I am working on the following problem:
Define $\{a_n\}$ where $a_0=0$, $a_1=1$, and $a_n=A\cdot a_{n-1}+B\cdot a_{n-2}$ for all $n\geq 2$ where $A,B\in\mathbb{R}$. Find a constant $M$ such that $a_n\leq M^n$ for all $n\geq 0$.
And I'm sure there are many bounds we can use, however, I want to try to find the best one I can.
I didn't know how to approach this directly (so please let me know if you have a better approach), so instead I tried to find a closed form for $a_n=A\cdot a_{n-1}+B\cdot a_{n-2}$.
I guessed a solution of the form $a_n=c\lambda^n$ for some $\lambda\in\mathbb{R}$. Then I substituted this solution into the recurrence relation to get the characteristic equation $$\lambda^2-A\lambda-B=0$$ and using the quadratic formula I got $$\lambda=\frac{A\pm\sqrt{A^2+4B}}{2}$$
Now I considered three cases:
If $A^2+4B=0$ then $$a_n=\frac{2n}{A}\left(\frac{A}{2}\right)^n=n\left(\frac{A}{2}\right)^{n-1}$$
If $A^2+4B>0$ then $$a_n=\frac{1}{\sqrt{A^2+4B}}\left(\frac{A+\sqrt{A^2+4B}}{2}\right)^n-\frac{1}{\sqrt{A^2+4B}}\left(\frac{A-\sqrt{A^2+4B}}{2}\right)^n$$
If $A^2+4B<0$ then $$a_n=\left(\frac{2A\left(\sqrt{-B}\right)^n}{\sqrt{-A^2(A^2+4B)}}\right)\sin\left(\arctan\left(\frac{\sqrt{-(A^2+4B)}}{A}\right)n\right)$$
So now I believe that my problem reduces to bounding these three equations.
- For $a_n=\frac{2n}{A}\left(\frac{A}{2}\right)^n=n\left(\frac{A}{2}\right)^{n-1}$, I don't think we can find an $M$ such that $a_n\leq M^n$ for all $n\geq 0$ because $n\left(\frac{A}{2}\right)^{n-1}$ will eventually surpass $M^n$ for any $M$. Is this line of thinking correct?

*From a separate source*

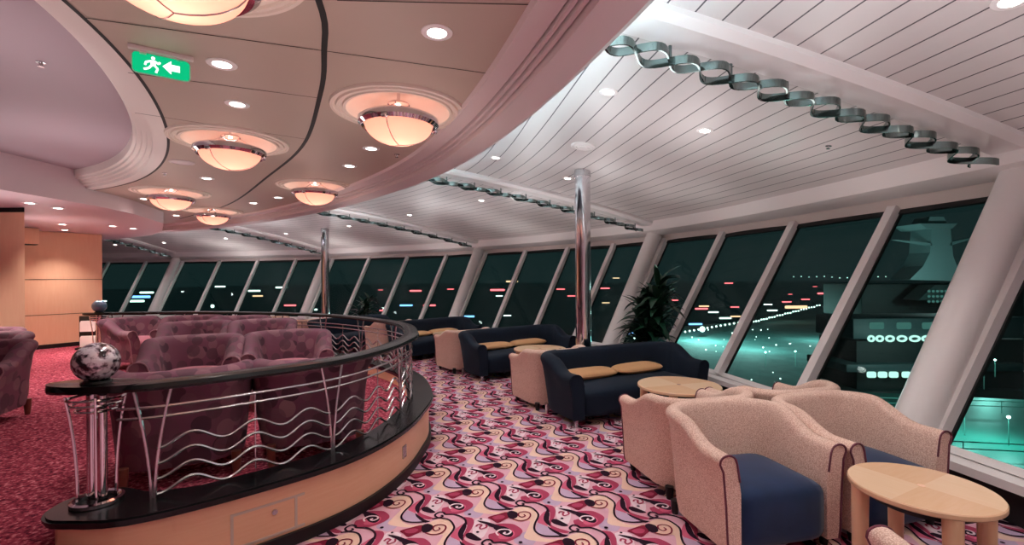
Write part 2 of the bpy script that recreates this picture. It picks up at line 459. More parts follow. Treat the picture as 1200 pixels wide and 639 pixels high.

If so, how can I show no $M$ exists? I was thinking proof by contradiction?
- For $a_n=\frac{1}{\sqrt{A^2+4B}}\left(\frac{A+\sqrt{A^2+4B}}{2}\right)^n-\frac{1}{\sqrt{A^2+4B}}\left(\frac{A-\sqrt{A^2+4B}}{2}\right)^n$, I think picking $M=\frac{A+\sqrt{A^2+4B}}{2}$ should do the trick. I will try to prove it by induction later. Does my approach for this case sound plausible?
- For $a_n=\left(\frac{2A\left(\sqrt{-B}\right)^n}{\sqrt{-A^2(A^2+4B)}}\right)\sin\left(\arctan\left(\frac{\sqrt{-(A^2+4B)}}{A}\right)n\right)$, I know $-1\leq \sin(x)\leq 1$ so that means I need to look at $\frac{2A\left(\sqrt{-B}\right)^n}{\sqrt{-A^2(A^2+4B)}}$, but I am not too sure what $M$ value to pick here.
Also, I believe the above 3 cases hold for any real $A,B$ as long as $A\neq 0$. So the only case left is $A=0$ which reduces the recurrence to $a_n=B\cdot a_{n-2}$ and $$a_n\begin{cases}0 \quad \text{if } n=2k\\ B^{k} \quad \text{if }n=2k+1\end{cases}$$ So I think in this case we can pick $M=B$. Does my approach for this case sound plausible? Furthermore, with these 4 cases do I indeed cover all real numbers $A,B$?